According to Rasim Kaan Aytogu, chief financial officer for the Kiler Group, the Sapphire tower’s share of that total is $25 million, and he argues that because the project books its revenue in dollars it is not exposed to currency fluctuations. He also says that demand for apartment units is strong, with 66 percent of them sold.
"This is a unique property in all of Europe," he said. "And it is becoming a travel destination."
But Turkish real estate experts say that sales of the apartments, which cost from $1 million to $10 million, have lagged and that the tower does not have the prestige of rival properties, including towers built by Donald Trump and Zorlu Holding. And according to company filings, revenue from visitors ogling the view from the tower’s observation deck have undershot targets from the outset.
The Kilers are not alone in their ability to make a big splash in Istanbul by deploying dollar debt and political muscle.
Even more influential has been the Kalyon Group, another real estate conglomerate with close ties to Erdogan. Kalyon is the main developer behind Erdogan’s controversial effort to build a replica of Ottoman-era army barracks as a shopping mall near Taksim Square.
While that project has been shelved for the time being, Kalyon remains one of the main backers of some of the largest infrastructure initiatives in Istanbul, including a new sports arena and a $29 billion bid to build the world’s largest airport.

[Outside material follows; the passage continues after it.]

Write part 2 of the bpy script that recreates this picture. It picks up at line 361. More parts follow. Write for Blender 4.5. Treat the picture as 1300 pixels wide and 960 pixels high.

As with the Kilers, the family conglomerate’s ties to Ankara are strong. The group’s founder, Hasan Kalyoncu, came from the same northern Black Sea area as Erdogan and until his death in 2008, he was seen as one of Erdogan’s most prominent supporters.
The group is now being run by Kalyoncu’s brother, Cemal.
Even as troubles were beginning to brew in Turkey, Cemal Kalyoncu remained confident that nothing would change. Asked in an interview with a local paper this spring how the consortium of companies that won the tender for the airport would obtain the money, he said the group would look for loans outside Turkey.
"Financing this should be no problem at all," he said.